[START OF RAW DATA]

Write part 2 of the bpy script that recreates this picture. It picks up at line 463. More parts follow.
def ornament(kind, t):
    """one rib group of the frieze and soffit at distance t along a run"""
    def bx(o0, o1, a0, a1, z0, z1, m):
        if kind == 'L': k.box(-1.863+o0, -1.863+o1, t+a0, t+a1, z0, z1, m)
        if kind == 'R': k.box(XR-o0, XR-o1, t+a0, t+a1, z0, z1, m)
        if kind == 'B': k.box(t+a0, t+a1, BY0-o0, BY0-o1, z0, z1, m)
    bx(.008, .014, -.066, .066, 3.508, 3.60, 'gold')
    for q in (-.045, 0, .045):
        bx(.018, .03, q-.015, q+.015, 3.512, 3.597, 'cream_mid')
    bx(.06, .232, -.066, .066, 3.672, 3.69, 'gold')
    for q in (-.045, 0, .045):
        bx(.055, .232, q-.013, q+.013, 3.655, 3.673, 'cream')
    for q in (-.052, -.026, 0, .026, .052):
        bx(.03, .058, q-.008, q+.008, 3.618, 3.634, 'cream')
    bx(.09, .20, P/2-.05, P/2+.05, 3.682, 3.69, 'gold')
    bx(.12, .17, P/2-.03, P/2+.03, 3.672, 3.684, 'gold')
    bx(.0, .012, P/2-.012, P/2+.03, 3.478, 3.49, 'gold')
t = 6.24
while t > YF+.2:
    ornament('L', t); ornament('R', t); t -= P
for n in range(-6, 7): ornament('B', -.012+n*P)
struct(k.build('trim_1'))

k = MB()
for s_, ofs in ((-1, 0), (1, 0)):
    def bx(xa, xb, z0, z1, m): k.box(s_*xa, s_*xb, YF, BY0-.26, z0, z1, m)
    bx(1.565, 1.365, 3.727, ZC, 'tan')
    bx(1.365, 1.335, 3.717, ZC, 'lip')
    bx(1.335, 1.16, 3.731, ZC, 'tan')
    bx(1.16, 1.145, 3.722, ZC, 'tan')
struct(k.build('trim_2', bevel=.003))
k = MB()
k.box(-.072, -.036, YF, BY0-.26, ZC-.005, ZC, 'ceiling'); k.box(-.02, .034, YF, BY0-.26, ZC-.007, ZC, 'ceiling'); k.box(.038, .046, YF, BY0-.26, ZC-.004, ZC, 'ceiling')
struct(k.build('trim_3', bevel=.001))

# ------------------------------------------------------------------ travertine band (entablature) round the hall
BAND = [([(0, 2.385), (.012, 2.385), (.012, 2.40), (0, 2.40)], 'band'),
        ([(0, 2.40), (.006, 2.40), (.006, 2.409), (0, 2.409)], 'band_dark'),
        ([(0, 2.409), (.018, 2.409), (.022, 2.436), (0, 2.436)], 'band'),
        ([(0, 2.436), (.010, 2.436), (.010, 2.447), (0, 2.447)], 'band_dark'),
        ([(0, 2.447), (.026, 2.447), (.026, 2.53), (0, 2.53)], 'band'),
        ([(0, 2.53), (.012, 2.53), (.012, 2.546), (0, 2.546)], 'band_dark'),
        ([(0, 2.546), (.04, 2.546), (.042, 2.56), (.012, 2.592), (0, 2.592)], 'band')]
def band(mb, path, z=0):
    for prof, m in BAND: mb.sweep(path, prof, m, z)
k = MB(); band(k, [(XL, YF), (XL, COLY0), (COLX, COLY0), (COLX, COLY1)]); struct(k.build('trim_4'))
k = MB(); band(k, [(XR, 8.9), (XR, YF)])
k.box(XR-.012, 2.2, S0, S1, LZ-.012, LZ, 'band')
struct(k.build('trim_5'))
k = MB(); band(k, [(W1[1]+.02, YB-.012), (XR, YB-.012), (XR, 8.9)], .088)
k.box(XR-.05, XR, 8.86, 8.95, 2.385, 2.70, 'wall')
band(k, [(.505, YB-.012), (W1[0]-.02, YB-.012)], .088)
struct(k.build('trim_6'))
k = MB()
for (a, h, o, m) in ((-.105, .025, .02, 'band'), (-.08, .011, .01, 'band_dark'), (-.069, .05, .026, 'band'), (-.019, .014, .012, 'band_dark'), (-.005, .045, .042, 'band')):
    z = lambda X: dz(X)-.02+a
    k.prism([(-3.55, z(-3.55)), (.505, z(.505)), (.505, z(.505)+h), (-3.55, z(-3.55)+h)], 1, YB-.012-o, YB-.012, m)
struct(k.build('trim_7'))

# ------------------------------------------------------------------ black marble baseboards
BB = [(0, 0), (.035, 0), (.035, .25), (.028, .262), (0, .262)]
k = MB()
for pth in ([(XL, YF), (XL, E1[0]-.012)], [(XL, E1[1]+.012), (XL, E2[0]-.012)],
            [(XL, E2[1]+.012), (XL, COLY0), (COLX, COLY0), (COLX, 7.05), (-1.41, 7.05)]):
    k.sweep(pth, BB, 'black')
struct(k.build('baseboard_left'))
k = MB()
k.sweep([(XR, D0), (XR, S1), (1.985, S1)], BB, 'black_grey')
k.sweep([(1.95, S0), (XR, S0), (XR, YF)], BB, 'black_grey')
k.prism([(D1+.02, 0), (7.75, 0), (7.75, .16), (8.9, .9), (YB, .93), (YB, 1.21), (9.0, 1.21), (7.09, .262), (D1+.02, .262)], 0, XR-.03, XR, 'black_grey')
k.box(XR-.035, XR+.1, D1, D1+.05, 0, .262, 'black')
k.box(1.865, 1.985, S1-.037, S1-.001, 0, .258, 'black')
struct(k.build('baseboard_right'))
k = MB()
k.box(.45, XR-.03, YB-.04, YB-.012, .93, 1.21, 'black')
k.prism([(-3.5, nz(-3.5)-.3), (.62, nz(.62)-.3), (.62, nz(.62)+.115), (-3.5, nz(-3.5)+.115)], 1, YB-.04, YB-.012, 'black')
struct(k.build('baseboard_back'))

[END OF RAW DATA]

Quote each line of the data above exactly as written.

Write part 2 of the bpy script that recreates this picture. It picks up at line 463. More parts follow.
def ornament(kind, t):
    """one rib group of the frieze and soffit at distance t along a run"""
    def bx(o0, o1, a0, a1, z0, z1, m):
        if kind == 'L': k.box(-1.863+o0, -1.863+o1, t+a0, t+a1, z0, z1, m)
        if kind == 'R': k.box(XR-o0, XR-o1, t+a0, t+a1, z0, z1, m)
        if kind == 'B': k.box(t+a0, t+a1, BY0-o0, BY0-o1, z0, z1, m)
    bx(.008, .014, -.066, .066, 3.508, 3.60, 'gold')
    for q in (-.045, 0, .045):
        bx(.018, .03, q-.015, q+.015, 3.512, 3.597, 'cream_mid')
    bx(.06, .232, -.066, .066, 3.672, 3.69, 'gold')
    for q in (-.045, 0, .045):
        bx(.055, .232, q-.013, q+.013, 3.655, 3.673, 'cream')
    for q in (-.052, -.026, 0, .026, .052):
        bx(.03, .058, q-.008, q+.008, 3.618, 3.634, 'cream')
    bx(.09, .20, P/2-.05, P/2+.05, 3.682, 3.69, 'gold')
    bx(.12, .17, P/2-.03, P/2+.03, 3.672, 3.684, 'gold')
    bx(.0, .012, P/2-.012, P/2+.03, 3.478, 3.49, 'gold')
t = 6.24
while t > YF+.2:
    ornament('L', t); ornament('R', t); t -= P
for n in range(-6, 7): ornament('B', -.012+n*P)
struct(k.build('trim_1'))

k = MB()
for s_, ofs in ((-1, 0), (1, 0)):
    def bx(xa, xb, z0, z1, m): k.box(s_*xa, s_*xb, YF, BY0-.26, z0, z1, m)
    bx(1.565, 1.365, 3.727, ZC, 'tan')
    bx(1.365, 1.335, 3.717, ZC, 'lip')
    bx(1.335, 1.16, 3.731, ZC, 'tan')
    bx(1.16, 1.145, 3.722, ZC, 'tan')
struct(k.build('trim_2', bevel=.003))
k = MB()
k.box(-.072, -.036, YF, BY0-.26, ZC-.005, ZC, 'ceiling'); k.box(-.02, .034, YF, BY0-.26, ZC-.007, ZC, 'ceiling'); k.box(.038, .046, YF, BY0-.26, ZC-.004, ZC, 'ceiling')
struct(k.build('trim_3', bevel=.001))

# ------------------------------------------------------------------ travertine band (entablature) round the hall
BAND = [([(0, 2.385), (.012, 2.385), (.012, 2.40), (0, 2.40)], 'band'),
        ([(0, 2.40), (.006, 2.40), (.006, 2.409), (0, 2.409)], 'band_dark'),
        ([(0, 2.409), (.018, 2.409), (.022, 2.436), (0, 2.436)], 'band'),
        ([(0, 2.436), (.010, 2.436), (.010, 2.447), (0, 2.447)], 'band_dark'),
        ([(0, 2.447), (.026, 2.447), (.026, 2.53), (0, 2.53)], 'band'),
        ([(0, 2.53), (.012, 2.53), (.012, 2.546), (0, 2.546)], 'band_dark'),
        ([(0, 2.546), (.04, 2.546), (.042, 2.56), (.012, 2.592), (0, 2.592)], 'band')]
def band(mb, path, z=0):
    for prof, m in BAND: mb.sweep(path, prof, m, z)
k = MB(); band(k, [(XL, YF), (XL, COLY0), (COLX, COLY0), (COLX, COLY1)]); struct(k.build('trim_4'))
k = MB(); band(k, [(XR, 8.9), (XR, YF)])
k.box(XR-.012, 2.2, S0, S1, LZ-.012, LZ, 'band')
struct(k.build('trim_5'))
k = MB(); band(k, [(W1[1]+.02, YB-.012), (XR, YB-.012), (XR, 8.9)], .088)
k.box(XR-.05, XR, 8.86, 8.95, 2.385, 2.70, 'wall')
band(k, [(.505, YB-.012), (W1[0]-.02, YB-.012)], .088)
struct(k.build('trim_6'))
k = MB()
for (a, h, o, m) in ((-.105, .025, .02, 'band'), (-.08, .011, .01, 'band_dark'), (-.069, .05, .026, 'band'), (-.019, .014, .012, 'band_dark'), (-.005, .045, .042, 'band')):
    z = lambda X: dz(X)-.02+a
    k.prism([(-3.55, z(-3.55)), (.505, z(.505)), (.505, z(.505)+h), (-3.55, z(-3.55)+h)], 1, YB-.012-o, YB-.012, m)
struct(k.build('trim_7'))

# ------------------------------------------------------------------ black marble baseboards
BB = [(0, 0), (.035, 0), (.035, .25), (.028, .262), (0, .262)]
k = MB()
for pth in ([(XL, YF), (XL, E1[0]-.012)], [(XL, E1[1]+.012), (XL, E2[0]-.012)],
            [(XL, E2[1]+.012), (XL, COLY0), (COLX, COLY0), (COLX, 7.05), (-1.41, 7.05)]):
    k.sweep(pth, BB, 'black')
struct(k.build('baseboard_left'))
k = MB()
k.sweep([(XR, D0), (XR, S1), (1.985, S1)], BB, 'black_grey')
k.sweep([(1.95, S0), (XR, S0), (XR, YF)], BB, 'black_grey')
k.prism([(D1+.02, 0), (7.75, 0), (7.75, .16), (8.9, .9), (YB, .93), (YB, 1.21), (9.0, 1.21), (7.09, .262), (D1+.02, .262)], 0, XR-.03, XR, 'black_grey')
k.box(XR-.035, XR+.1, D1, D1+.05, 0, .262, 'black')
k.box(1.865, 1.985, S1-.037, S1-.001, 0, .258, 'black')
struct(k.build('baseboard_right'))
k = MB()
k.box(.45, XR-.03, YB-.04, YB-.012, .93, 1.21, 'black')
k.prism([(-3.5, nz(-3.5)-.3), (.62, nz(.62)-.3), (.62, nz(.62)+.115), (-3.5, nz(-3.5)+.115)], 1, YB-.04, YB-.012, 'black')
struct(k.build('baseboard_back'))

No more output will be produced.